The inclusion here of the chapters on China and Japan needs, I think, no apology. The histories of the three countries have been so interknit socially, artistically, and scientifically; the people of Korea are so like the people of Japan, so like the people of China—though so unlike both—that we shall only even partially see Korea, by keeping one of our mental eyes on the rival countries between which she lies.
The island of Quelpaert is barely fifty miles long and only half so wide; but it is big with history, huge with interest, and great with special claim upon European attention.
In 1653 a Dutch boat was wrecked on the shore of Quelpaert. To that shipwreck Europe owed her most vivid, if not her first photograph of Korea; for on the Sparrow-hawk was not only Min Heer Cornelius Lessen, the governor-elect of Tai-wan, but also a man of genius, a sailor who had a great gift for narrative writing. That man’s name was Hendrik Hamel. It is two hundred years and more since he wrote his simple, straightforward, convincing record of the years he perforce spent in Korea. Since then some score of books have been written about Korea and things Korean. None of them are more readable than Hamel’s “Narrative of an Unlucky Voyage,” and only one of them compares, at all to its author’s credit, with the quaint old book, written two centuries ago by the Dutch seaman.
I should like to quote a great deal of Hamel’s own record of the thirteen years he spent in Korea, and it has been done very much at length by several eminent writers.

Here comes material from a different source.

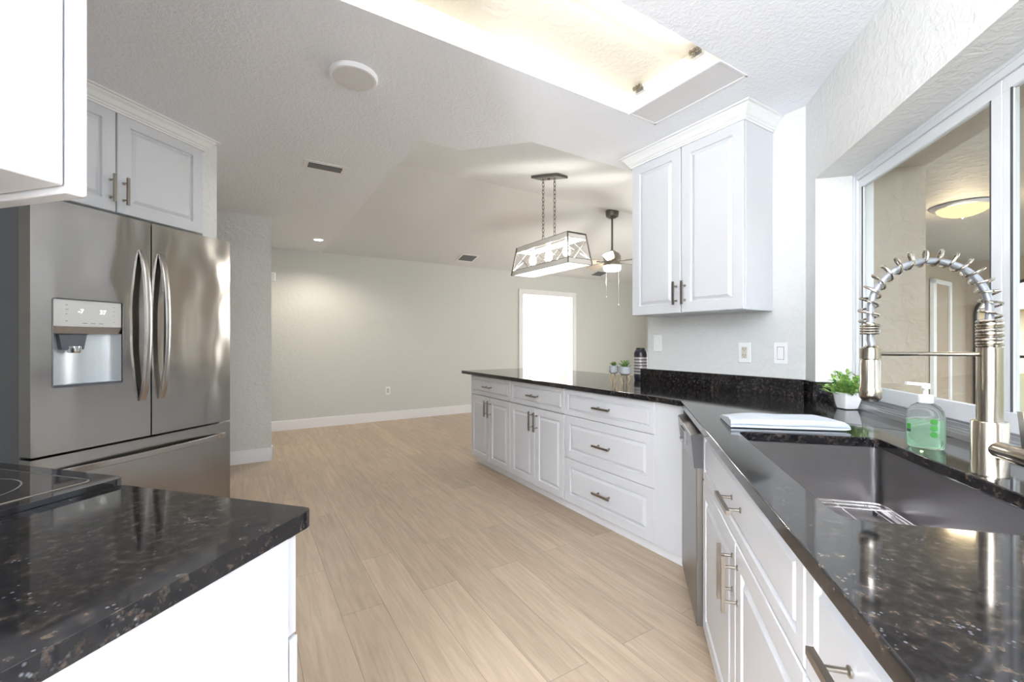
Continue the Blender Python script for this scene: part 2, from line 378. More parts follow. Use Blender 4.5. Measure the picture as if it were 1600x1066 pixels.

Moreover, it would be an entirely safe thing to do, for the copyright must have long since run out, if the book ever had a copyright. But I will content myself with a very few words about this wonderful man and his stay in Chosön, and a few brief quotations from one of the most interesting books of travel that has ever been written; a book as fresh and readable to-day as if it had just come smoking from the printer’s press.